56 В архиве Андрея Мих. сохранилось письмо Михаила Михайловича к дяде и тетке Куманиным, вызванное известием о смерти отца. Обозначение года в дате сделано рукой Андрея Михайловича. Приводим его полностью.
Ревель 30 июня [1839]
Милостивый Государь
Дядинька Александр Алексеевич и
Милостивая Государыня
Тетинька Александра Феодоровна!
На этой неделе получил я от брата Феодора письмо, в котором он извещает меня о несчастий, постигшем семейство наше. Видно Провидению угодно было вновь поставить на пробу твердость нашего духа и заставить нас до дна испить чашу горести. Мы теперь круглые сироты, без матери и без отца. Не говорю уж о себе и о брате: мы, слава Богу, в летах... но эти бедные малютки... Боже мой, Боже мой! что оне тебе сделали? Из деревни я не получал еще никакого известия, а брат пишет очень неясно о всем происшедшем; потому я почти ничего не знаю подробно. Слышал только, что Вы взяли детей к себе, и пролил слезы благодарности! Бог наградит Вас за Ваше доброе сердце! Дядинька! Тетинька! замените им родителей; не дайте почувствовать им ужасный гнет сиротства; заставьте небо радоваться, ангелов ликовать от Вашего доброго дела! бедный Коля, бедная Сашинька!
Не знаю, кто будет опекуном? Если б я не сознавал вполне всех Ваших благодеяний, всего того, что Вы для нас сделали, я не стал бы просить Вас -- увеличить их еще новым добрым делом, приняв это почтенное звание на себя.
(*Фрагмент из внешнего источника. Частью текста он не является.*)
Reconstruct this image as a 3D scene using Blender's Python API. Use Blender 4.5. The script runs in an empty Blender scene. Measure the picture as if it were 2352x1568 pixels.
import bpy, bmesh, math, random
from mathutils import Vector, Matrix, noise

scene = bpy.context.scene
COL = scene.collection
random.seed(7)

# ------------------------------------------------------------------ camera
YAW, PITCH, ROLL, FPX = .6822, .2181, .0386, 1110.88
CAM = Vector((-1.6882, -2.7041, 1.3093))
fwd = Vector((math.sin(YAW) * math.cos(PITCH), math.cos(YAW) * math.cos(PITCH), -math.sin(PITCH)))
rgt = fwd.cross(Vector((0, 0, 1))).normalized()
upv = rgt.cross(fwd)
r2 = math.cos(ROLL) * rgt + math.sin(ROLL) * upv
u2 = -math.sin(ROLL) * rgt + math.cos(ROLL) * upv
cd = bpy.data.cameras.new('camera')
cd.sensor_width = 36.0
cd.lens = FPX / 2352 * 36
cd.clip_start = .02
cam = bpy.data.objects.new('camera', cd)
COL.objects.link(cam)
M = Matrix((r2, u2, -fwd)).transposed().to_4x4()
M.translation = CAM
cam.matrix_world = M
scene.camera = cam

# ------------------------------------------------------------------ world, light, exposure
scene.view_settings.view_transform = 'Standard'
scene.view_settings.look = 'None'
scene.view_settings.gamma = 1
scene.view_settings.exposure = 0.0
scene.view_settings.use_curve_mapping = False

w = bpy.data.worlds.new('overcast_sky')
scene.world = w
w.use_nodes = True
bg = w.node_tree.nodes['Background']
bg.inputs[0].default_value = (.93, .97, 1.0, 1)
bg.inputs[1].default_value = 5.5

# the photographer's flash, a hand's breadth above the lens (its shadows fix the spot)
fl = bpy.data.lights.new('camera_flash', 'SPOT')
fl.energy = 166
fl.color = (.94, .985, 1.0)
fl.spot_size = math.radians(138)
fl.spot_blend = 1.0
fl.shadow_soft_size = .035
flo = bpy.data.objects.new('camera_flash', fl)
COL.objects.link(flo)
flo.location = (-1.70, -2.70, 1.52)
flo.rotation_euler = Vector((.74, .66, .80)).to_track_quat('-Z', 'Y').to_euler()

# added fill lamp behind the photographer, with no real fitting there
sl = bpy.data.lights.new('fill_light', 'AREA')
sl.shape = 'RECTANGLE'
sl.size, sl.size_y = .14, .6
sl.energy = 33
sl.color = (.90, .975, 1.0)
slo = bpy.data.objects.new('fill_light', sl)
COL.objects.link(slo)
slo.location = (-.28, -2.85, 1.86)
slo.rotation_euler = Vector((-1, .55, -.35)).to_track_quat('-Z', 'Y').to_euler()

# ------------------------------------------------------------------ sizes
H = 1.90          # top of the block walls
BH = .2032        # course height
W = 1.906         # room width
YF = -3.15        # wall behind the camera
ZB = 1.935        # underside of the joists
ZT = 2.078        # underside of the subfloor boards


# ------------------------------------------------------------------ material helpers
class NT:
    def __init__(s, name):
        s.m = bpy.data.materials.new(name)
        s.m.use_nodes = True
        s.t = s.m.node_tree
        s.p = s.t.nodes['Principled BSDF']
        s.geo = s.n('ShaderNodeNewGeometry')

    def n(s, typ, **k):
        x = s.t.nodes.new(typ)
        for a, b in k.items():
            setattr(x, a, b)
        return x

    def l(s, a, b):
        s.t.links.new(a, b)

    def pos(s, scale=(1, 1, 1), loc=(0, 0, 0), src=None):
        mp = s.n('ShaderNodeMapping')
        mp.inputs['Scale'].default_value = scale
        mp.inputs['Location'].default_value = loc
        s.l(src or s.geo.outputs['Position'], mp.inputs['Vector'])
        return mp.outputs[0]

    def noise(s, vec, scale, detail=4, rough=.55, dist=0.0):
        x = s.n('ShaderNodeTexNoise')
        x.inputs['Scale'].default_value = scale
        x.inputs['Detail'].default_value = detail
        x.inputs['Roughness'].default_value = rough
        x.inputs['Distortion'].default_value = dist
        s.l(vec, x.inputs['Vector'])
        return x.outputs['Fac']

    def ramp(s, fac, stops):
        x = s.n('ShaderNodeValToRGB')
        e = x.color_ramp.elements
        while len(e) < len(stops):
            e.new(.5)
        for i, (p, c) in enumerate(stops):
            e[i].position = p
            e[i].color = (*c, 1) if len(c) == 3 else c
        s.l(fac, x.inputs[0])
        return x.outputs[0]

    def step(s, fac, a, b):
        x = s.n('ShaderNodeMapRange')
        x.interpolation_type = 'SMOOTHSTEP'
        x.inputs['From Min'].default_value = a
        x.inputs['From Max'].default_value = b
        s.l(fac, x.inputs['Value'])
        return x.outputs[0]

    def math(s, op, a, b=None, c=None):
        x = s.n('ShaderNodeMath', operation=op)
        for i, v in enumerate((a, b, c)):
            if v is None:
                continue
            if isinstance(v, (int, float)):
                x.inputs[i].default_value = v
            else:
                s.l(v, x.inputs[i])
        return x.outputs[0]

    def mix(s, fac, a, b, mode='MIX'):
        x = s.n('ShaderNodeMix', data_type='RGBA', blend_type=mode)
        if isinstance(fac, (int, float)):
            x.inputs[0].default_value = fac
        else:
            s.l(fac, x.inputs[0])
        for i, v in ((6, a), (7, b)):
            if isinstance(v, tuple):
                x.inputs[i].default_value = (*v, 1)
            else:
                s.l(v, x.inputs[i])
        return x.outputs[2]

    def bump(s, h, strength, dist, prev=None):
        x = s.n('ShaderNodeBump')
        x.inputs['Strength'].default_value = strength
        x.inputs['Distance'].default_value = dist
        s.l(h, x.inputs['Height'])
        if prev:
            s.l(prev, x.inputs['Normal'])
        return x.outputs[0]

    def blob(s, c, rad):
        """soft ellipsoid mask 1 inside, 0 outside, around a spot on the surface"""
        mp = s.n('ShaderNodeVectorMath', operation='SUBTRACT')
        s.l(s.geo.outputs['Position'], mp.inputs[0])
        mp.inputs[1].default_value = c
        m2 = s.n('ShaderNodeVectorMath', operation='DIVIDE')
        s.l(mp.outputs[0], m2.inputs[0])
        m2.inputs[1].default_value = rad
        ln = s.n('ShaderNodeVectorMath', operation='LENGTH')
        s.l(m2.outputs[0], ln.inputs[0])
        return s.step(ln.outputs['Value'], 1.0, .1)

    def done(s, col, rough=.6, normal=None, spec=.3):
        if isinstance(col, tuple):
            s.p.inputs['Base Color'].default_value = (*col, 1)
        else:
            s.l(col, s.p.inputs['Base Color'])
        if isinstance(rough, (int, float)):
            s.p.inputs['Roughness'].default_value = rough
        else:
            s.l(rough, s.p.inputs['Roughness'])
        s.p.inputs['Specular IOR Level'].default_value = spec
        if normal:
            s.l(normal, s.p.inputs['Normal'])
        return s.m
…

Но чувствуя, понимая всю сострадательность Вашего доброго сердца, прошу Вас от лица всего нашего семейства, как старший сын покойника -- принять братьев и сестер под свою опеку. Кому ж ближе заступать это место, как не Вам, дядинька?
Не знаю, как выпросить мне у Вас прощение за долгое мое молчание; но смею уверить Вас, что не леность и не нерадение, а беспрестанные хлопоты по службе, занятия и ученья были его причиною. Я и к покойнику писал только 1 раз в месяц, а иногда и реже. Да могу ль забыть я Вас?
С этою же почтою я отвечаю брату и пишу в деревню. Там не знают моего адреса.
Подивитесь предчувствию души моей. В ночь на 8-е июня -- я видел во сне покойного папиньку. Вижу, что будто он сидит за письменным столиком и весь как лунь седой; ни одного волоса черного; я долго смотрел на него, и мне стало так грустно, так грустно, что я заплакал; потом я подошел к нему и поцеловал его в плечо, не быв им замеченным, и проснулся. Я тогда же подумал, что это не к добру, и не мало беспокоился, не получая от папиньки ни письма, ни денег, в которых я теперь крайне нуждаюсь. У меня нет ни копейки, а я живу на своей квартире, держу свой собственный стол, и притом должен заплатить учителю за взятые уроки из математики. Через год я непременно буду офицером. Если бы меня пустили, я сейчас бы поехал в отпуск; я думаю, деревни остались теперь совершенно без присмотра. Боже мой! Боже мой, какою ужасною смертью умер папинька! два дня на поле... может быть дождь, пыль ругались над бренными останками его; может быть, он звал нас в последние минуты, и мы не подошли к нему, чтобы смежить его очи. Чем он заслужил себе конец такой! Пусть же сыновние слезы утешат его в той жизни!
Прощайте, любезный дядинька и тетинька. Слезы мешают писать мне далее; почта отходит, а мне еще тьма дела.
С истинным почтением и искреннею любовью честь имею быть Вашим племянником.
М. Достоевский.
Братьев и сестер всех целую. Бедная Варинька! Ты потеряла лучшего друга и нежнейшего из отцов!
Если Вам нужно будет что-нибудь сообщить мне, то вот мой адрес:
В г. Ревель. Его благор... М. М. Достоевскому.
Юнкеру, служащему при Ревельской инженерной команде.
-- Указание на сон, виденный автором этого письма в ночь на 8 июня, дает основание предполагать, не случилось ли убийство отца именно в этот день.